Question
Person is tearing her test (1 sheet of paper) into small pieces. She picks up a piece of paper and tears it into 4 or 6 smaller pieces. Prove that she can tear the test into any number of pieces greater than 8.
What I did:
let n∈N. Consider a paper with n rips
There are two special cases. Use strong induction
- If paper has n=4 rips, then 5 cuts are needed.
- If paper has n = 6 rips, 3 cuts are needed After further experimentation, a pattern emerges: each time she tears a piece, the ttl no. of pieces increases by 3 or 5. Thus: we get a statement
From here, I can't find a statement to prove using strong induction. I don't know how to apply the pattern to get a statement. Hints would be appreciated greatly!
You've arrived at the conclusion that the total number of pieces increases by 3 or 5, so your next step is to prove that every number $n \geq 8$ can be represented as the sums of $3$s and $5$s.
Base Case: $n = 8$, which is trivial.
Inductive hypothesis: Suppose this statement is true for some $n > 8$.

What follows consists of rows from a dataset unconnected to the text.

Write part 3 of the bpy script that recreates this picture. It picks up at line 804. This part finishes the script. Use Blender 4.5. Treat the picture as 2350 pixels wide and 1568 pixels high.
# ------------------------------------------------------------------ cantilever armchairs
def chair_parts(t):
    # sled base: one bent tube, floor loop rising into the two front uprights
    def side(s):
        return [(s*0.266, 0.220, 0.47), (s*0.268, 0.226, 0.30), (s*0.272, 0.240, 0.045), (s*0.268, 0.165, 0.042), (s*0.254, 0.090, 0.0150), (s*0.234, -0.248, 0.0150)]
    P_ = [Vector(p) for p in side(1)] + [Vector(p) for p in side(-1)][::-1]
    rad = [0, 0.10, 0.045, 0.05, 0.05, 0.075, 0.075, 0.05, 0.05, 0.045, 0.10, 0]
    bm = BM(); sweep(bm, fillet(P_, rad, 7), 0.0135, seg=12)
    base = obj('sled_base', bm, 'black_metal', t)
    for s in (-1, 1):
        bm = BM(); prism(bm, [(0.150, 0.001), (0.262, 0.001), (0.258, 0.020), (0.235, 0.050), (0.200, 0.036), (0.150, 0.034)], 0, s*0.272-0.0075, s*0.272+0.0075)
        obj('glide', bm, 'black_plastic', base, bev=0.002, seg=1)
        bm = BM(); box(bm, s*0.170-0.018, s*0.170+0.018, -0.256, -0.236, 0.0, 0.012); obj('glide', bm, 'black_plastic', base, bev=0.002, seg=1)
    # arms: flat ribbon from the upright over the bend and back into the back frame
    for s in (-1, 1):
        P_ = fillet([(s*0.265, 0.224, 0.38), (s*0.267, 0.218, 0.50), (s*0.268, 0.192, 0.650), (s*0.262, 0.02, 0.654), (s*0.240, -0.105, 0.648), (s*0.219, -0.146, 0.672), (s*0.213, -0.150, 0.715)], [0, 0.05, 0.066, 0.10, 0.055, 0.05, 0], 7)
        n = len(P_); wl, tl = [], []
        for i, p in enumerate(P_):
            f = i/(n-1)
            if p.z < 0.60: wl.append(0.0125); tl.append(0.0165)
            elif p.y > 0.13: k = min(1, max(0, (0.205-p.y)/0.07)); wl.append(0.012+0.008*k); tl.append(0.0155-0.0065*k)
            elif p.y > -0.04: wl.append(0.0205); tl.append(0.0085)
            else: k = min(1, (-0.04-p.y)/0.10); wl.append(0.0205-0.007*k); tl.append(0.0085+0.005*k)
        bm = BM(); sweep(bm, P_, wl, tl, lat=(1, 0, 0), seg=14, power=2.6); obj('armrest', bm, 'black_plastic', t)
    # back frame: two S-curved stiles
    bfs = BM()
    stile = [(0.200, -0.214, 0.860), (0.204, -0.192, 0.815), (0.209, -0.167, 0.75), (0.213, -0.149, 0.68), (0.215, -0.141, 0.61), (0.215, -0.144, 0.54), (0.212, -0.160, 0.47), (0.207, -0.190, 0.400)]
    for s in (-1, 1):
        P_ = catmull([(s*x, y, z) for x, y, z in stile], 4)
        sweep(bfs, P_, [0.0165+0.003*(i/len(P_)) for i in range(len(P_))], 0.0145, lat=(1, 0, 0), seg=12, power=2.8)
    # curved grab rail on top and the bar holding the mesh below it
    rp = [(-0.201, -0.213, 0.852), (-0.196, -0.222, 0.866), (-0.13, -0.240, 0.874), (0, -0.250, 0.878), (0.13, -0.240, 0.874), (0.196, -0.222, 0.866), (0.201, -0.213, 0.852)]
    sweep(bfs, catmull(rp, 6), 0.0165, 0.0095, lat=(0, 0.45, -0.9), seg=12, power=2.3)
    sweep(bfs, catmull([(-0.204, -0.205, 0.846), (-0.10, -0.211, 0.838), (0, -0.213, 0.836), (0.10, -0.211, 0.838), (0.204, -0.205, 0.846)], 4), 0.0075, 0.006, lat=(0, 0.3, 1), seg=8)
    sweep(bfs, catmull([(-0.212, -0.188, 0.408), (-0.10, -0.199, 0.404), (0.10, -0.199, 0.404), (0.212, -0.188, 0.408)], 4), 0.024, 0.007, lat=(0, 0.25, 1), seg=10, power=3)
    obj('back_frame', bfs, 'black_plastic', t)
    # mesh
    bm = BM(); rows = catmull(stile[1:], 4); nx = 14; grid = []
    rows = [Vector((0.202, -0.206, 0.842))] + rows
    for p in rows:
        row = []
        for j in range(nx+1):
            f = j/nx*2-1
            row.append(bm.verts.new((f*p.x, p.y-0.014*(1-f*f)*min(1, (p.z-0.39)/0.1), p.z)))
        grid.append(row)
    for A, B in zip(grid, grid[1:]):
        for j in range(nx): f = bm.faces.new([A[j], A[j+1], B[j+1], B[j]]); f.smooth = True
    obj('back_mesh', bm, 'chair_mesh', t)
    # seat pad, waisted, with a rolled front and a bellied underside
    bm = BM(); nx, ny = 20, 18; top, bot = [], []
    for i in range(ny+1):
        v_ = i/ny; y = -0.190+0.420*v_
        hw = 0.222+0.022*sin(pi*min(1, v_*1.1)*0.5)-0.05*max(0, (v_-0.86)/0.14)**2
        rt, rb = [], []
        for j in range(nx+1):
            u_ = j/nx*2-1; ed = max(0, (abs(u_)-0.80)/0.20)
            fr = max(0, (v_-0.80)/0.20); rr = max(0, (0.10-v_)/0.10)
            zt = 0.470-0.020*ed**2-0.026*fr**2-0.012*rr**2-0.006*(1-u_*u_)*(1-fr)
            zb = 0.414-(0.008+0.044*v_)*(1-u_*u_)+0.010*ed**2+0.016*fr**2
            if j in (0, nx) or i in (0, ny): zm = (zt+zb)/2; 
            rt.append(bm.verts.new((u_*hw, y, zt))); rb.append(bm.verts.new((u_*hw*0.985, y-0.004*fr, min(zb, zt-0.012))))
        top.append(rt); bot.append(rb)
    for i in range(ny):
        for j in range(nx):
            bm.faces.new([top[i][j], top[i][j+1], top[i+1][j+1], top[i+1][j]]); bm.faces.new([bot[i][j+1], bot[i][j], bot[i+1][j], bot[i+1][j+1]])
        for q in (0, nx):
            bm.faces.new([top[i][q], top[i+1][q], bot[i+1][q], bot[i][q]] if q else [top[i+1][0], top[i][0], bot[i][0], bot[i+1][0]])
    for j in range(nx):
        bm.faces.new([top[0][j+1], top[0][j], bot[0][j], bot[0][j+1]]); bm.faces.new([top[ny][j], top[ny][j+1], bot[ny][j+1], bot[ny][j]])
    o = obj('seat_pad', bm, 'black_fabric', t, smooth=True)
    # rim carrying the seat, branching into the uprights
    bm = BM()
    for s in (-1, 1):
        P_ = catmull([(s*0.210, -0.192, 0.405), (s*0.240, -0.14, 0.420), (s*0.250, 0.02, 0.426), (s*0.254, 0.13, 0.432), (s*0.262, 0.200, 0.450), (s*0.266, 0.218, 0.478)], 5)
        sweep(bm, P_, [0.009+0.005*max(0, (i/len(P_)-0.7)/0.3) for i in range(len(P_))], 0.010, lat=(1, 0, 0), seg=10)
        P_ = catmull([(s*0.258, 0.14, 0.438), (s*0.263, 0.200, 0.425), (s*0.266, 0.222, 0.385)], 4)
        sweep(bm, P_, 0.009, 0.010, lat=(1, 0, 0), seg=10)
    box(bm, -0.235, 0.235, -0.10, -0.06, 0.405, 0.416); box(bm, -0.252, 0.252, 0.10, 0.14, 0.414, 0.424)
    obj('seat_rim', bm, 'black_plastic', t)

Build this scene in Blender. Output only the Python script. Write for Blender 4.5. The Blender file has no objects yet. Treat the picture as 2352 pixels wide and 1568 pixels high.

Inductive step: We will show that this holds for $n + 1$. There are $2$ possible cases for $n$, where $n$ has a $5$ in its summation and one where it doesn't. For the first case, where $n$ has a $5$ in its summation we can prove the hypothesis for $n + 1$ by replacing the $5$ with two $3$s, and our statements holds true. For the case where there's no $5$ in $n$'s summation, we know that $n > 8$, so the summation must contain at least three $3$s. We can replace these with two $5$s, proving the second case for $n + 1$.
The proof that every number greater than $8$ contains either at least one $5$ or three $3$s is relatively trivial. If both of these conditions are false, this means the number can contain at most zero $5$s or two $3$s, meaning the largest number it could be is $6$.